You don't make a great tournament just by making sure the course itself rises up and kills another player just because things might be getting a little boring.

No other major sport turns its biggest events into a bloodbath, aimed at humbling rather than glorifying its greatest athletes. They don't change the conditions of the competition so severely for major championships so as to ensure that it doesn't even seem like the same game anymore.

The Olympics doesn't toss a couple of polar bears out onto the rink just to make the Figure Skating competition more interesting. The Daytona 500 isn't looking into installing speed bumps, hairpin curves and collapsing overpasses just to set itself above the run-of-the-mill weekly race.

You don't see the World Track and Field Championships spraying the track with oil and thumb tacks just to make the 100-metre sprint a little more of a challenge. Mike Phelps never faced a waterfall in the middle of the pool at the Olympics. Maria Sharapova didn't suddenly have to serve uphill at Wimbledon.

We watch your illustrious U.S. Open Golf Championship for the pleasure of seeing the world's greatest male players play the game at a level far beyond anything we could ever expect to do ourselves. To see them work magic with their golf clubs, pull off shots that are unimaginable.

If I want to see a golf ball bounce from one bunker, across the green and into another bunker, I'll tee it up myself at my local course. If I want to see a player take two, three, four hacks to get the ball out of the rough, I'll spend an afternoon at Kingswood with James and Lisa. If I want to see a course make a golfer look completely ordinary, I'll videotape myself.

There's no fun in watching Jim Furyk, a proud and noble golfer, crumble out of the lead on your next to impossible course. No thrill in watching Webb Simpson win a Major title while sitting in the clubhouse, watching his competition fade away past him. No joy in watching the best players on the planet play like me.

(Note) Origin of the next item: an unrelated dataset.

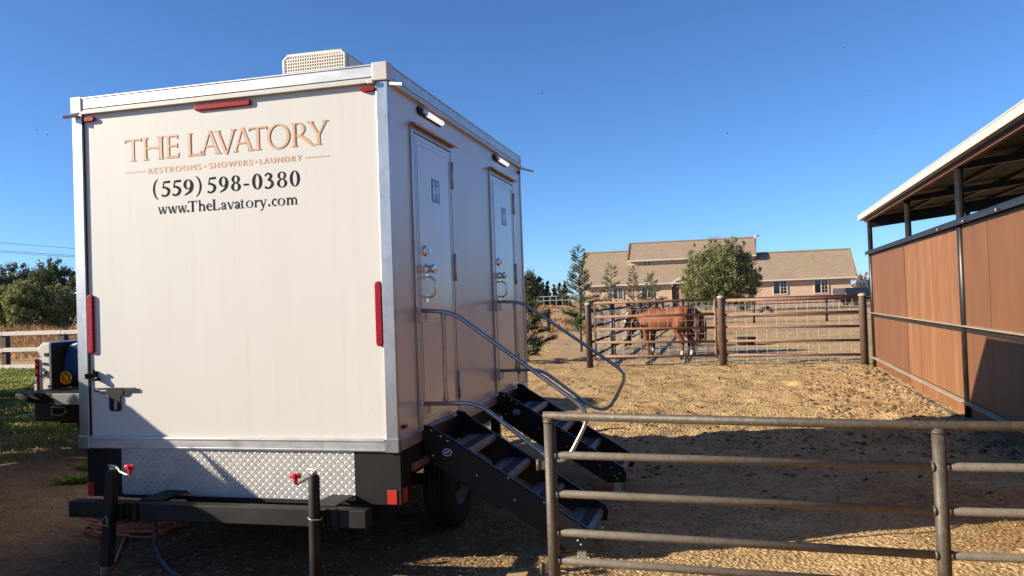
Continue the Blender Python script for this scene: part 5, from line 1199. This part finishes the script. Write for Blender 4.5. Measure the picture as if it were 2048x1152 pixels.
def roof(name, xa, xb, ye, ze, yr, zr, yb, zb_, hip=0.):
    """front slope in stepped courses (real overlaps), rear slope plain"""
    mb = MB(); n = max(4, int(math.hypot(yr-ye, zr-ze)/.36)); Vs = []; uv = []
    for k in range(n):
        a, b = k/n, (k+1)/n
        y0, z0, y1, z1 = ye+(yr-ye)*a, ze+(zr-ze)*a, ye+(yr-ye)*b, ze+(zr-ze)*b
        mb.add([(xa,y0,z0+.075),(xb,y0,z0+.075),(xb,y1,z1+.006),(xa,y1,z1+.006)], [(0,1,2,3)]); mb.add([(xa,y0,z0-.01),(xb,y0,z0-.01),(xb,y0,z0+.075),(xa,y0,z0+.075)], [(0,1,2,3)])
    mb.add([(xa,yr,zr+.006),(xb,yr,zr+.006),(xb,yb,zb_),(xa,yb,zb_)], [(0,1,2,3)])
    o = mb.build(name, TILE, Hs, fix=False); u_ = o.data.uv_layers.new(name='UVMap')
    for pl in o.data.polygons:
        for li in pl.loop_indices:
            c = o.data.vertices[o.data.loops[li].vertex_index].co; d = math.hypot(c.y-ye, c.z-ze) if c.y <= yr+.01 else 20-c.z
            u_.data[li].uv = (c.x, d)
    mb = MB(); mb.tube([(xa-.02,yr,zr+.04),(xb+.02,yr,zr+.04)], .11, 8, sm=False)
    for xx in (xa, xb):
        mb.bar((xx, ye-.02, ze+.05), (xx, yr, zr+.06), .09, .07)
    mb.build('ridge_cap', mat('ridge_tile', (.25,.18,.115), None, rough=.85), Hs)
    mb = MB(); mb.box(xa-.05, xb+.05, ye-.10, ye-.005, ze-.15, ze-.015); mb.box(xa+.05, xb-.05, ye, ye+.55, ze-.13, ze-.10)
    mb.build('fascia_gutter', TRIM, Hs)
    return o
roof('roof', -.55, 11.2, -.0, 3.30, 5.3, 7.15, 10.6, 3.3)
roof('roof', 17.2, 28.1, -.0, 3.20, 3.9, 6.15, 9.0, 2.6)
roof('roof', 4.75, 18.5, 2.4, 5.98, 5.3, 8.0, 8.6, 5.7)
roof('roof', 10.2, 17.25, 1.8, 3.9, 5.3, 6.4, 8, 4.2)
def wallbox(name, x0, x1, y0, y1, z0, z1, m):
    mb = MB(); mb.box(x0, x1, y0, y1, z0, z1)
    return mb.build(name, m, Hs)
def gable(name, xx, y0, y1, yr, z0, ze, zr, m, th=.15):
    mb = MB(); mb.prism([(y0, z0), (y1, z0), (y1, ze), (yr, zr), (y0, ze)], lambda a, b, d: (d, a, b), xx, xx+th); return mb.build(name, m, Hs)
def sidingwall(name, x0, x1, y, z0, z1):
    mb = MB(); n = int((z1-z0)/.19)
    for k in range(n):
        a = z0+(z1-z0)*k/n; b = z0+(z1-z0)*(k+1)/n
        mb.add([(x0,y-.018,a),(x1,y-.018,a),(x1,y,b),(x0,y,b)], [(0,1,2,3)]); mb.add([(x0,y,a),(x1,y,a),(x1,y-.018,a),(x0,y-.018,a)], [(0,1,2,3)])
    mb.box(x0, x1, y+.01, y+.2, z0, z1); return mb.build(name, SIDING, Hs)
sidingwall('wall', 0, 9.6, .55, 1.42, 3.18); wallbox('brick_base', -.02, 9.62, .50, .9, -.2, 1.415, BRICK)
sidingwall('wall', 17.9, 27.6, .55, 1.42, 3.08); wallbox('brick_base', 17.88, 27.62, .50, .9, -.4, 1.415, BRICK)
mb = MB(); mb.box(-.06, 9.66, .44, .52, 1.40, 1.46); mb.box(17.84, 27.66, .44, .52, 1.40, 1.46); mb.build('brick_ledge', BRICK, Hs)
sidingwall('wall', 4.9, 18.4, 2.9, 4.6, 5.88)
sidingwall('wall', 9.6, 17.9, 2.4, .3, 4.1)
wallbox('brick_pillar', 10.35, 11.15, .5, 1.2, -.2, 4.0, BRICK)
gable('gable_wall', 0, .6, 10, 5.3, -.2, 3.3, 7.0, SIDING); gable('gable_wall', 27.45, .6, 7.3, 3.9, -.4, 3.1, 6.0, SIDING); gable('gable_wall', 4.9, 2.95, 8.2, 5.3, 3.5, 5.9, 7.85, SIDING); gable('gable_wall', 18.2, 2.95, 8.2, 5.3, 3.5, 5.9, 7.85, SIDING)
wallbox('rear_wall', .2, 27.4, 9.0, 9.2, -.3, 3.0, SIDING)
mb = MB(); mb.bar((9.75, -.05, 3.33), (10.9, -.05, 3.95), .05, .10); mb.build('porch_rake', TRIM, Hs)
def window(x0, x1, z0, z1, y, panes=True):
    mb = MB(); 
    for a, b, c, d in ((x0-.09, x0, z0-.09, z1+.09), (x1, x1+.09, z0-.09, z1+.09), (x0, x1, z1, z1+.09), (x0, x1, z0-.09, z0)): mb.box(a, b, y-.10, y+.0, c, d)
    xm = (x0+x1)/2; mb.box(xm-.045, xm+.045, y-.09, y, z0, z1)
    if panes:
        for k in (1, 2, 3): zz = z0+(z1-z0)*k/4; mb.box(xm+.045, x1, y-.075, y-.05, zz-.012, zz+.012)
        mb.box((xm+x1)/2-.012+.02, (xm+x1)/2+.012+.02, y-.076, y-.051, z0, z1)
    f_ = mb.build('window', TRIM, Hs)
    mb = MB(); mb.box(x0, x1, y-.045, y-.02, z0, z1); mb.build('pane', GLASS, f_)
window(20.05, 21.35, 1.70, 3.0, .55); window(24.1, 25.35, 1.66, 2.98, .55); window(6.5, 7.35, 5.15, 5.75, 2.9, False); window(12.3, 13.3, 5.1, 5.7, 2.9, False)
window(3.3, 4.3, 1.75, 2.95, .55); window(6.4, 7.6, 1.75, 2.95, .55)
wallbox('door', 12.2, 13.2, 2.30, 2.36, .4, 2.55, mat('front_door', (.22,.12,.08), None, rough=.5))
lp = thing('flood_light', 'small white floodlight on a thin pole above the house ridge', 'light pole', V3(27.0, 88.0, .6))
mb = MB(); mb.cyl((0,0,0), (0,0,7.35), .055, n=8); mb.build('pole', PIPE_BLK, lp)
mb = MB(); mb.obox((.18,0,7.55), (.24,0,.06), (0,.16,0), (-.03,0,.13)); mb.obox((.0,0,7.3), (.05,0,0), (0,.05,0), (0,0,.12)); mb.build('lamp_head', WTRIM, lp, .03)
pk_ = thing('picket_row', 'row of short dark pointed stakes beyond the dark pickup bed', 'fence', V3(29.5, 71., gz(29.5, 71)))
for k in range(9):
    mb = MB(); mb.prism([(-.045, 0), (.045, 0), (.045, 1.12), (0, 1.22), (-.045, 1.12)], lambda a, b, d, k=k: (k*.17+a, d, b), -.02, .02); mb.build('stake', PIPE_BLK, pk_)
mb = MB(); mb.box(-.1, 1.5, .021, .05, .35, .43); mb.box(-.1, 1.5, .021, .05, .8, .88); mb.build('cross_rail', PIPE_BLK, pk_)

# ------------------------------------------------------------------ trees
BARK = mat('bark', (.11,.075,.05), (.06,.042,.03), 6, 5, .9, stretch=(3,3,.6), bump=.4, bscale=12)
LEAF_CON = tint_mat('cedar_needles', [(0, (.03,.042,.020)), (.4, (.080,.10,.048)), (.8, (.15,.17,.080)), (1, (.25,.24,.12))], .65, .15)
LEAF_JUN = tint_mat('juniper_sprays', [(0, (.075,.09,.038)), (.45, (.185,.20,.085)), (.85, (.33,.335,.15)), (1, (.44,.41,.21))], .7, .15)
LEAF_FAR = tint_mat('far_leaves', [(0, (.045,.062,.028)), (.5, (.115,.14,.062)), (1, (.22,.24,.11))], .7, .15)
LEAF_OLV = tint_mat('olive_leaves', [(0, (.13,.145,.05)), (.5, (.29,.30,.11)), (1, (.46,.43,.19))], .7, .2)
LEAF_GRY = tint_mat('grey_green_leaves', [(0, (.07,.08,.052)), (.5, (.15,.16,.105)), (1, (.27,.27,.19))], .7, .15)
LEAF_DRK = tint_mat('dark_fir_needles', [(0, (.02,.03,.022)), (.6, (.05,.066,.046)), (1, (.09,.105,.07))], .7, .1)
def young_conifer(label, x, y, h, rad, seed, dens=1., low=.10, group='young conifers along the pen side', trunk_m=BARK):
    rg = np.random.default_rng(seed); z0 = gz(x, y)
    t_ = thing('young_conifer', label, 'tree', (x, y, z0), 0, group)
    lean = rg.normal(size=2)*.02
    mb = MB(); mb.tube([(0,0,-.05), (lean[0]*h*.5, lean[1]*h*.5, h*.5), (lean[0]*h, lean[1]*h, h*.98)], [.032*h/2.6, .022*h/2.6, .004], 8)
    C_, D_, L_ = [], [], []; nb = int(46*dens)
    for k in range(nb):
        f = low+(1-low)*((k+rg.random())/nb)**.95; zz = f*h; a = k*2.4+rg.normal()*.7
        bl = rad*(1-f)**.85*rg.uniform(.35, 1.25)*(1 if f > low+.08 else .8)+.10*rg.random()+.05
        rise = rg.uniform(.15, .75)+.9*f; d = np.array([math.cos(a), math.sin(a), rise*.6]); d /= np.linalg.norm(d)
        b0 = np.array([lean[0]*zz, lean[1]*zz, zz]); P_ = [b0+d*bl*q+np.array([0,0,-.10*bl*q*q]) for q in (0,.35,.7,1.)]
        mb.tube([tuple(q) for q in P_], [.010, .007, .005, .002], 5, cap=False)
        ns = int(24*dens*bl/.5*(1.25-.75*f))+3
        for j in range(ns):
            q = .18+.82*rg.random()**.8; c = b0+d*bl*q+np.array([0,0,-.16*bl*q*q]); side = np.array([-d[1], d[0], 0])*rg.choice([-1, 1])
            dd = d*.8+side*rg.uniform(.1, .8)+np.array([0,0,.1+rg.normal()*.35]); l2 = .10+.14*(1-q)*rg.random()+.05
            for e in range(4):
                C_.append(c+dd*l2*(e+.5)/4*1.2+rg.normal(size=3)*.012); D_.append(dd+rg.normal(size=3)*.45); L_.append(.06+.05*rg.random())
    mb.build('trunk', trunk_m, t_)
    C_ = np.array(C_); tn = np.clip(.15+.5*vnoise(C_[:,0]*1.+C_[:,2], C_[:,1]+C_[:,2]*.6, .35, seed)+.3*rg.random(len(C_)), 0, 1)
    cards('crown', C_, np.array(D_), np.array(L_), .0115*(1+y*.008), LEAF_CON, t_, tn, rg); return t_
young_conifer('tallest young conifer, thin open topped, left of the pen corner post', 2.27, 27.0, 3.45, 1.02, 1, 1.3, .15)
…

So get over yourselves, USGA. Set up your championship courses to be tough but fair. Let me see magic from my favourite golfers, not frustration. Give them a chance to strut their stuff in a fair competition on a fair course. Stop making them look like me.
 
June 18, 2012  10:07 AM ET

I couldn't disagree more with you. The U.S. Open has always been the toughest tournament in gold specifically because of the difficult conditions and I like it that way. It can get boring sometimes watching these pros dominate one lush, perfectly manicured course after another with scores well below par. The Open is a test of wills and focus. If you mishit a shot you will be penalized harshly for it unlike many other courses where a ball in the rough means almost nothing to these guys.

Personally, I would have liked it (this weekend) if San Francisco's notorious weather had acted up a bit and made the boys deal with some wind too.